■ **Given request**: Tally every line of the material that includes "scene", then give the tally and nothing else.

■ **Data extract**:
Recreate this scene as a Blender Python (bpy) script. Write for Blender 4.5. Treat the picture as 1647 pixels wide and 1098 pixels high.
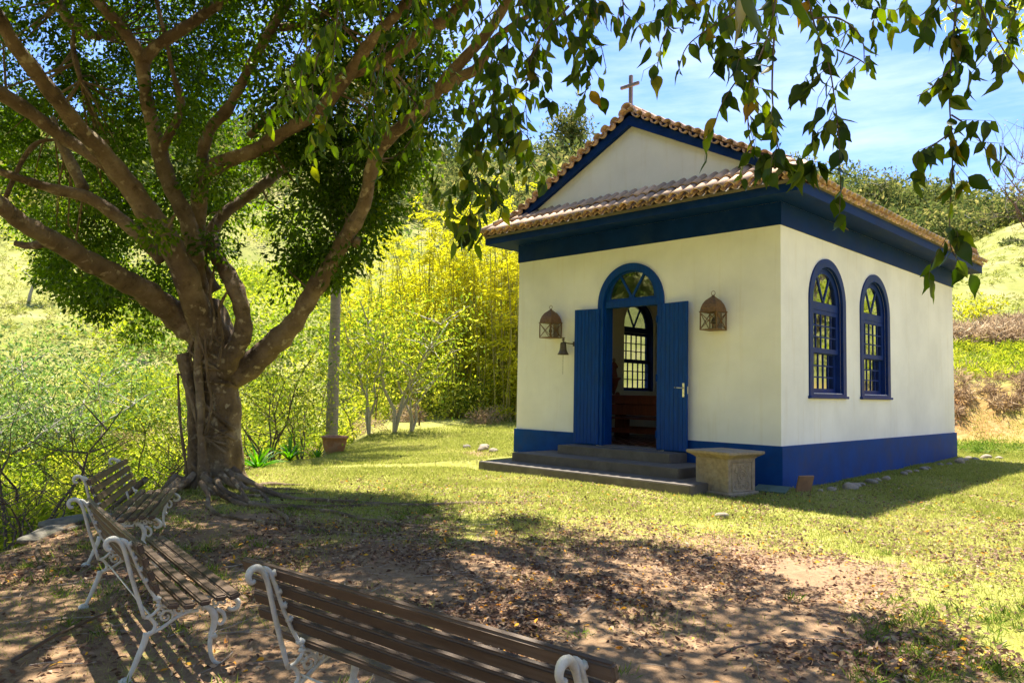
import bpy, bmesh, math, random
import numpy as np
from mathutils import Vector, Matrix

random.seed(7); RNG = np.random.default_rng(7)
PI = math.pi
# ---------------------------------------------------------------- camera, world, sun, exposure
for o in list(bpy.data.objects): bpy.data.objects.remove(o)
SC = bpy.context.scene
COL = SC.collection
CAM = np.array([5.2388, -10.9453, 1.3864]); YAW, PITCH, ROLL, FPX = -0.7862, 0.06589, 0.01948, 1226.56
FW = np.array([math.sin(YAW)*math.cos(PITCH), math.cos(YAW)*math.cos(PITCH), math.sin(PITCH)])
RT = np.cross(FW, [0, 0, 1]); RT /= np.linalg.norm(RT); UP = np.cross(RT, FW)
R2 = RT*math.cos(ROLL) + UP*math.sin(ROLL); U2 = -RT*math.sin(ROLL) + UP*math.cos(ROLL)
cam = bpy.data.objects.new('camera', bpy.data.cameras.new('camera')); COL.objects.link(cam)
cam.matrix_world = Matrix(((R2[0], U2[0], -FW[0], CAM[0]), (R2[1], U2[1], -FW[1], CAM[1]), (R2[2], U2[2], -FW[2], CAM[2]), (0, 0, 0, 1)))
cam.data.sensor_width = 36; cam.data.lens = FPX/1647*36; cam.data.clip_start = .05; cam.data.clip_end = 2000
SC.camera = cam
SUNV = np.array([-1.12, 0.92, 4.35]); SUNV /= np.linalg.norm(SUNV)      # towards the sun
sun_el = math.asin(SUNV[2]); sun_az = math.atan2(SUNV[0], SUNV[1])
W = bpy.data.worlds.new('World'); SC.world = W; W.use_nodes = True
nt = W.node_tree; nt.nodes.clear()
def wn(t, **k):
    n = nt.nodes.new(t)
    for a, b in k.items(): setattr(n, a, b)
    return n
sky = wn('ShaderNodeTexSky', sky_type='NISHITA', sun_disc=False, sun_elevation=sun_el, sun_rotation=sun_az, air_density=1.0, dust_density=0.6, ozone_density=1.5)
tc = wn('ShaderNodeTexCoord'); mp = wn('ShaderNodeMapping'); mp.inputs['Scale'].default_value = (1.6, 1.6, 9)
no = wn('ShaderNodeTexNoise'); no.inputs['Scale'].default_value = 2.6; no.inputs['Detail'].default_value = 7; no.inputs['Roughness'].default_value = .62
cr = wn('ShaderNodeValToRGB'); cr.color_ramp.elements[0].position = .42; cr.color_ramp.elements[1].position = .74
cr.color_ramp.elements[1].color = (.34, .34, .34, 1)
mx = wn('ShaderNodeMix', data_type='RGBA'); mx.inputs['B'].default_value = (4.6, 4.9, 5.3, 1)
bg = wn('ShaderNodeBackground'); bg.inputs['Strength'].default_value = 0.11
wo = wn('ShaderNodeOutputWorld'); L = nt.links
L.new(tc.outputs['Generated'], mp.inputs['Vector']); L.new(mp.outputs[0], no.inputs['Vector']); L.new(no.outputs[0], cr.inputs[0])
tint = wn('ShaderNodeMix', data_type='RGBA', blend_type='MULTIPLY'); tint.inputs['Factor'].default_value = 1; tint.inputs['B'].default_value = (.47, .58, .86, 1)
L.new(sky.outputs[0], tint.inputs['A']); L.new(cr.outputs[0], mx.inputs['Factor']); L.new(tint.outputs['Result'], mx.inputs['A']); L.new(mx.outputs['Result'], bg.inputs[0]); L.new(bg.outputs[0], wo.inputs[0])
sl = bpy.data.lights.new('sun', 'SUN'); sl.energy = 4.8; sl.angle = math.radians(.53); sl.color = (1, .93, .80)
so = bpy.data.objects.new('sun', sl); COL.objects.link(so)
so.rotation_euler = Vector(SUNV).to_track_quat('Z', 'Y').to_euler()
SC.view_settings.view_transform = 'Standard'; SC.view_settings.look = 'None'; SC.view_settings.gamma = 1
SC.view_settings.use_curve_mapping = False; SC.view_settings.exposure = 1.8
SC.render.engine = 'CYCLES'
SC.cycles.max_bounces = 8; SC.cycles.diffuse_bounces = 4; SC.cycles.transmission_bounces = 6; SC.cycles.transparent_max_bounces = 8

# ---------------------------------------------------------------- helpers
def at(u, v, d):
    """world point seen at photo pixel u, v and at d metres in front of the camera"""
    return Vector(CAM + d*(FW + R2*(u-823.5)/FPX - U2*(v-549)/FPX))
def at_z(u, v, z):
    r = FW + R2*(u-823.5)/FPX - U2*(v-549)/FPX
    return Vector(CAM + r*(z-CAM[2])/r[2])
def tag(o, label=None, cat=None, group=None, kind=None):
    if label: o['label'] = label
    if cat: o['category'] = cat
    if group: o['group'] = group
    if kind: o['kind'] = kind
    return o
def empty(name, loc=(0, 0, 0), rz=0, **k):
    o = bpy.data.objects.new(name, None); COL.objects.link(o); o.location = loc; o.rotation_euler = (0, 0, rz)
    o.empty_display_size = .2
    return tag(o, **k)
def link(name, me, parent=None, mat=None, **k):
    o = bpy.data.objects.new(name, me); COL.objects.link(o)
    if parent: o.parent = parent
    if mat and not me.materials: me.materials.append(mat)
    return tag(o, **k)
def copy_tree(o, parent=None):
    c = o.copy(); COL.objects.link(c); c.parent = parent
    for ch in [x for x in bpy.data.objects if x.parent == o]: copy_tree(ch, c)
    return c
class MB:
    def __init__(s): s.v = []; s.f = []
    def add(s, vs, fs):
        n = len(s.v); s.v += [tuple(p) for p in vs]; s.f += [tuple(i+n for i in f) for f in fs]; return s
    def box(s, c, d, rz=0, rx=0, ry=0):
        M = Matrix.Translation(c) @ Matrix.Rotation(rz, 4, 'Z') @ Matrix.Rotation(ry, 4, 'Y') @ Matrix.Rotation(rx, 4, 'X')
        vs = [M @ Vector((sx*d[0]/2, sy*d[1]/2, sz*d[2]/2)) for sx in (-1, 1) for sy in (-1, 1) for sz in (-1, 1)]
        return s.add(vs, [(0, 1, 3, 2), (4, 6, 7, 5), (0, 4, 5, 1), (2, 3, 7, 6), (0, 2, 6, 4), (1, 5, 7, 3)])
    def b(s, x0, x1, y0, y1, z0, z1): return s.box(((x0+x1)/2, (y0+y1)/2, (z0+z1)/2), (x1-x0, y1-y0, z1-z0))
    def tube(s, P, R, n=8, cap=True):
        P = [Vector(p) for p in P]
        if not hasattr(R, '__len__'): R = [R]*len(P)
        vs = []; a = None
        for i, p in enumerate(P):
            t = (P[min(i+1, len(P)-1)] - P[max(i-1, 0)])
            if t.length < 1e-9: t = Vector((0, 0, 1))
            t.normalize()
            if a is None: a = t.orthogonal().normalized()
            a = (a - t*a.dot(t)); a = a.normalized() if a.length > 1e-6 else t.orthogonal().normalized()
            bb = t.cross(a)
            for k in range(n):
                w = 2*PI*k/n; vs.append(p + (a*math.cos(w) + bb*math.sin(w))*R[i])
        m = len(P)
        fs = [(i*n+k, i*n+(k+1) % n, (i+1)*n+(k+1) % n, (i+1)*n+k) for i in range(m-1) for k in range(n)]
        if cap: fs += [tuple(range(n))[::-1], tuple(range((m-1)*n, m*n))]
        return s.add(vs, fs)
    def lathe(s, prof, c=(0, 0, 0), n=20):
        vs = [(c[0]+r*math.cos(2*PI*k/n), c[1]+r*math.sin(2*PI*k/n), c[2]+z) for r, z in prof for k in range(n)]
        m = len(prof)
        fs = [(i*n+k, i*n+(k+1) % n, (i+1)*n+(k+1) % n, (i+1)*n+k) for i in range(m-1) for k in range(n)]
        return s.add(vs, fs)
    def prism(s, poly, a, b_, fn):
        """poly 2-D points, extruded between a and b_; fn(p, q, t) -> xyz"""
        n = len(poly)
        vs = [fn(p[0], p[1], a) for p in poly] + [fn(p[0], p[1], b_) for p in poly]
        return s.add(vs, [tuple(range(n))[::-1], tuple(range(n, 2*n))] + [(k, (k+1) % n, n+(k+1) % n, n+k) for k in range(n)])
    def mesh(s, name, bevel=0, smooth=False, seg=1):
        me = bpy.data.meshes.new(name); me.from_pydata(s.v, [], s.f)
        bm = bmesh.new(); bm.from_mesh(me)
        bmesh.ops.recalc_face_normals(bm, faces=bm.faces)
        if bevel: bmesh.ops.bevel(bm, geom=list(bm.edges), offset=bevel, segments=seg, affect='EDGES', clamp_overlap=True)
        if smooth:
            for f in bm.faces: f.smooth = True
        bm.to_mesh(me); bm.free()
        return me
    def build(s, name, mat, parent=None, bevel=0, smooth=False, seg=1, **k):
        return link(name, s.mesh(name, bevel, smooth, seg), parent, mat, **k)
def np_mesh(name, V, F, mat, rnd=None, smooth=False):
    """V (n,3), F (m,k) constant k"""
    me = bpy.data.meshes.new(name); V = np.asarray(V, np.float32); F = np.asarray(F, np.int32); m, k = F.shape
    me.vertices.add(len(V)); me.vertices.foreach_set('co', V.ravel())
    me.loops.add(m*k); me.loops.foreach_set('vertex_index', F.ravel())
    me.polygons.add(m); me.polygons.foreach_set('loop_start', np.arange(m, dtype=np.int32)*k)
    try: me.polygons.foreach_set('loop_total', np.full(m, k, np.int32))
    except Exception: pass
    if smooth: me.polygons.foreach_set('use_smooth', np.ones(m, bool))
    if rnd is not None:
        a = me.attributes.new('rnd', 'FLOAT', 'POINT'); a.data.foreach_set('value', np.asarray(rnd, np.float32))
    me.materials.append(mat); me.update(calc_edges=True); return me
def smooth_path(P, k=4):
    """Catmull-Rom through (x, y, z, r) points"""
    P = [np.array(p, float) for p in P]; out = []
    for i in range(len(P)-1):
        p0 = P[max(i-1, 0)]; p1 = P[i]; p2 = P[i+1]; p3 = P[min(i+2, len(P)-1)]
        for j in range(k):
            t = j/k; out.append(.5*((2*p1)+(-p0+p2)*t+(2*p0-5*p1+4*p2-p3)*t*t+(-p0+3*p1-3*p2+p3)*t**3))
    out.append(P[-1]); return out
def unit(a): return a/np.maximum(np.linalg.norm(a, axis=-1, keepdims=True), 1e-9)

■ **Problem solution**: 2